Copy out each line exactly; pictures stay out of the copy.

== == ==

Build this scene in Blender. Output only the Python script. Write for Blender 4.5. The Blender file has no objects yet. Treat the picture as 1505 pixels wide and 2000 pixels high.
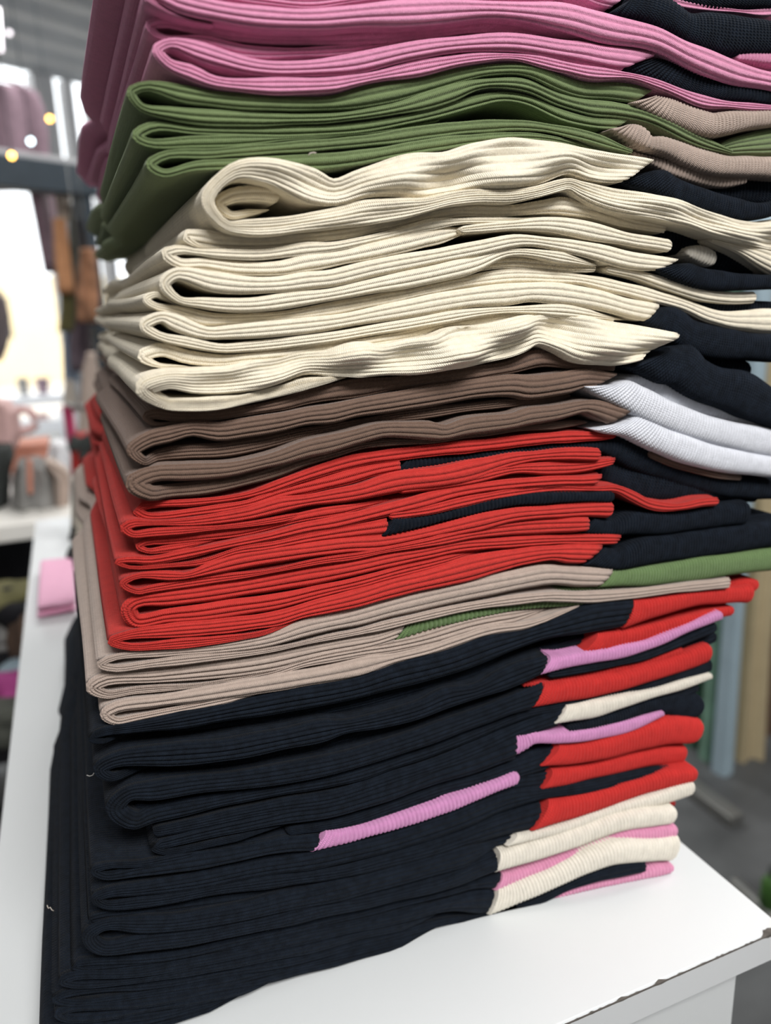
import bpy, math, random
import numpy as np

random.seed(7); np.random.seed(7)
S = bpy.context.scene
COL = S.collection

# ------------------------------------------------------------------ camera, world, lights, exposure
PITCH, ROLL, YAW = math.radians(14.9), math.radians(2.0), math.radians(21.9)
FPX, CX, CY = 1500.0, 752.5, 1000.0
CAM = np.array([0.0, -0.3024, 0.32])               # metres; z = 0 is the counter top, y = 0 the front of the pile
_fw = np.array([math.sin(YAW)*math.cos(PITCH), math.cos(YAW)*math.cos(PITCH), -math.sin(PITCH)])
_r0 = np.array([math.cos(YAW), -math.sin(YAW), 0.0]); _u0 = np.cross(_r0, _fw)
_rt = _r0*math.cos(ROLL) - _u0*math.sin(ROLL); _up = _u0*math.cos(ROLL) + _r0*math.sin(ROLL)

def ray(px, py): return _fw + _rt*(px-CX)/FPX - _up*(py-CY)/FPX
def at(px, py, y=None, z=None, x=None):
    """point of the place that was measured at pixel px, py of the photograph, on the plane y, z or x = const"""
    d = ray(px, py)
    if y is not None: t = (y-CAM[1])/d[1]
    elif z is not None: t = (z-CAM[2])/d[2]
    else: t = (x-CAM[0])/d[0]
    return CAM + d*t

from mathutils import Matrix, Vector
cam = bpy.data.cameras.new('camera'); camo = bpy.data.objects.new('camera', cam); COL.objects.link(camo)
M = Matrix(((_rt[0], _up[0], -_fw[0], CAM[0]), (_rt[1], _up[1], -_fw[1], CAM[1]), (_rt[2], _up[2], -_fw[2], CAM[2]), (0, 0, 0, 1)))
camo.matrix_world = M
cam.sensor_fit = 'VERTICAL'; cam.sensor_height = 36.0; cam.lens = 36.0*FPX/2000.0
cam.clip_start = 0.02; cam.clip_end = 100
cam.dof.use_dof = True; cam.dof.focus_distance = 0.335; cam.dof.aperture_fstop = 5.6
S.camera = camo

S.view_settings.view_transform = 'Standard'; S.view_settings.look = 'None'
S.view_settings.gamma = 1.0; S.view_settings.use_curve_mapping = False
S.view_settings.exposure = 0.12

wd = bpy.data.worlds.new('world'); S.world = wd; wd.use_nodes = True
bg = wd.node_tree.nodes['Background']; bg.inputs[0].default_value = (0.93, 0.97, 1.0, 1); bg.inputs[1].default_value = 3.0

def area(name, loc, target, sx, sy, power, color=(1, 1, 1)):
    l = bpy.data.lights.new(name, 'AREA'); l.shape = 'RECTANGLE'; l.size = sx; l.size_y = sy; l.energy = power; l.color = color
    o = bpy.data.objects.new(name, l); COL.objects.link(o); o.location = loc
    o.rotation_euler = (Vector(target)-Vector(loc)).to_track_quat('-Z', 'Y').to_euler()
    return o
area('overhead_key_fill_light', (0.2, -1.45, 1.9), (0.18, 0.0, 0.1), 1.3, 0.7, 63, (1.0, 0.985, 0.97))
area('overhead_key_fill_light', (1.3, 0.2, 1.98), (1.0, 0.4, 0.0), 0.6, 1.2, 26, (1.0, 0.985, 0.97))  # added fill, brightens the clothes hanging on the right
area('overhead_key_fill_light', (0.5, 2.6, 1.98), (0.3, 2.5, 0.0), 1.2, 0.7, 40, (1.0, 0.985, 0.97))  # added fill with no visible source, lifts the things at the back

# ------------------------------------------------------------------ materials
def newmat(name):
    m = bpy.data.materials.new(name); m.use_nodes = True
    return m, m.node_tree, m.node_tree.nodes['Principled BSDF']

def plain(name, col, rough=0.6, var=0.06, scale=30.0, bump=0.0, spec=0.4, metallic=0.0, emit=None, estr=0.0):
    m, t, b = newmat(name)
    n = t.nodes.new('ShaderNodeTexNoise'); n.inputs['Scale'].default_value = scale; n.inputs['Detail'].default_value = 5
    tc = t.nodes.new('ShaderNodeTexCoord'); t.links.new(tc.outputs['Object'], n.inputs['Vector'])
    r = t.nodes.new('ShaderNodeValToRGB'); r.color_ramp.elements[0].position = 0.3; r.color_ramp.elements[1].position = 0.7
    c = np.array(col)
    r.color_ramp.elements[0].color = (*(c*(1-var)), 1); r.color_ramp.elements[1].color = (*np.minimum(c*(1+var), 1), 1)
    t.links.new(n.outputs['Fac'], r.inputs['Fac']); t.links.new(r.outputs['Color'], b.inputs['Base Color'])
    b.inputs['Roughness'].default_value = rough; b.inputs['Specular IOR Level'].default_value = spec; b.inputs['Metallic'].default_value = metallic
    if bump:
        bp = t.nodes.new('ShaderNodeBump'); bp.inputs['Strength'].default_value = bump; bp.inputs['Distance'].default_value = 0.002
        t.links.new(n.outputs['Fac'], bp.inputs['Height']); t.links.new(bp.outputs['Normal'], b.inputs['Normal'])
    if emit:
        b.inputs['Emission Color'].default_value = (*emit, 1); b.inputs['Emission Strength'].default_value = estr
    return m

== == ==

Correct response:
Build this scene in Blender. Output only the Python script. Write for Blender 4.5. The Blender file has no objects yet. Treat the picture as 1505 pixels wide and 2000 pixels high.
import bpy, math, random
import numpy as np

random.seed(7); np.random.seed(7)
S = bpy.context.scene
COL = S.collection

# ------------------------------------------------------------------ camera, world, lights, exposure
PITCH, ROLL, YAW = math.radians(14.9), math.radians(2.0), math.radians(21.9)
FPX, CX, CY = 1500.0, 752.5, 1000.0
CAM = np.array([0.0, -0.3024, 0.32])               # metres; z = 0 is the counter top, y = 0 the front of the pile
_fw = np.array([math.sin(YAW)*math.cos(PITCH), math.cos(YAW)*math.cos(PITCH), -math.sin(PITCH)])
_r0 = np.array([math.cos(YAW), -math.sin(YAW), 0.0]); _u0 = np.cross(_r0, _fw)
_rt = _r0*math.cos(ROLL) - _u0*math.sin(ROLL); _up = _u0*math.cos(ROLL) + _r0*math.sin(ROLL)

def ray(px, py): return _fw + _rt*(px-CX)/FPX - _up*(py-CY)/FPX
def at(px, py, y=None, z=None, x=None):
    """point of the place that was measured at pixel px, py of the photograph, on the plane y, z or x = const"""
    d = ray(px, py)
    if y is not None: t = (y-CAM[1])/d[1]
    elif z is not None: t = (z-CAM[2])/d[2]
    else: t = (x-CAM[0])/d[0]
    return CAM + d*t

from mathutils import Matrix, Vector
cam = bpy.data.cameras.new('camera'); camo = bpy.data.objects.new('camera', cam); COL.objects.link(camo)
M = Matrix(((_rt[0], _up[0], -_fw[0], CAM[0]), (_rt[1], _up[1], -_fw[1], CAM[1]), (_rt[2], _up[2], -_fw[2], CAM[2]), (0, 0, 0, 1)))
camo.matrix_world = M
cam.sensor_fit = 'VERTICAL'; cam.sensor_height = 36.0; cam.lens = 36.0*FPX/2000.0
cam.clip_start = 0.02; cam.clip_end = 100
cam.dof.use_dof = True; cam.dof.focus_distance = 0.335; cam.dof.aperture_fstop = 5.6
S.camera = camo

S.view_settings.view_transform = 'Standard'; S.view_settings.look = 'None'
S.view_settings.gamma = 1.0; S.view_settings.use_curve_mapping = False
S.view_settings.exposure = 0.12

wd = bpy.data.worlds.new('world'); S.world = wd; wd.use_nodes = True
bg = wd.node_tree.nodes['Background']; bg.inputs[0].default_value = (0.93, 0.97, 1.0, 1); bg.inputs[1].default_value = 3.0

def area(name, loc, target, sx, sy, power, color=(1, 1, 1)):
    l = bpy.data.lights.new(name, 'AREA'); l.shape = 'RECTANGLE'; l.size = sx; l.size_y = sy; l.energy = power; l.color = color
    o = bpy.data.objects.new(name, l); COL.objects.link(o); o.location = loc
    o.rotation_euler = (Vector(target)-Vector(loc)).to_track_quat('-Z', 'Y').to_euler()
    return o
area('overhead_key_fill_light', (0.2, -1.45, 1.9), (0.18, 0.0, 0.1), 1.3, 0.7, 63, (1.0, 0.985, 0.97))
area('overhead_key_fill_light', (1.3, 0.2, 1.98), (1.0, 0.4, 0.0), 0.6, 1.2, 26, (1.0, 0.985, 0.97))  # added fill, brightens the clothes hanging on the right
area('overhead_key_fill_light', (0.5, 2.6, 1.98), (0.3, 2.5, 0.0), 1.2, 0.7, 40, (1.0, 0.985, 0.97))  # added fill with no visible source, lifts the things at the back

# ------------------------------------------------------------------ materials
def newmat(name):
    m = bpy.data.materials.new(name); m.use_nodes = True
    return m, m.node_tree, m.node_tree.nodes['Principled BSDF']

def plain(name, col, rough=0.6, var=0.06, scale=30.0, bump=0.0, spec=0.4, metallic=0.0, emit=None, estr=0.0):
    m, t, b = newmat(name)
    n = t.nodes.new('ShaderNodeTexNoise'); n.inputs['Scale'].default_value = scale; n.inputs['Detail'].default_value = 5
    tc = t.nodes.new('ShaderNodeTexCoord'); t.links.new(tc.outputs['Object'], n.inputs['Vector'])
    r = t.nodes.new('ShaderNodeValToRGB'); r.color_ramp.elements[0].position = 0.3; r.color_ramp.elements[1].position = 0.7
    c = np.array(col)
    r.color_ramp.elements[0].color = (*(c*(1-var)), 1); r.color_ramp.elements[1].color = (*np.minimum(c*(1+var), 1), 1)
    t.links.new(n.outputs['Fac'], r.inputs['Fac']); t.links.new(r.outputs['Color'], b.inputs['Base Color'])
    b.inputs['Roughness'].default_value = rough; b.inputs['Specular IOR Level'].default_value = spec; b.inputs['Metallic'].default_value = metallic
    if bump:
        bp = t.nodes.new('ShaderNodeBump'); bp.inputs['Strength'].default_value = bump; bp.inputs['Distance'].default_value = 0.002
        t.links.new(n.outputs['Fac'], bp.inputs['Height']); t.links.new(bp.outputs['Normal'], b.inputs['Normal'])
    if emit:
        b.inputs['Emission Color'].default_value = (*emit, 1); b.inputs['Emission Strength'].default_value = estr
    return m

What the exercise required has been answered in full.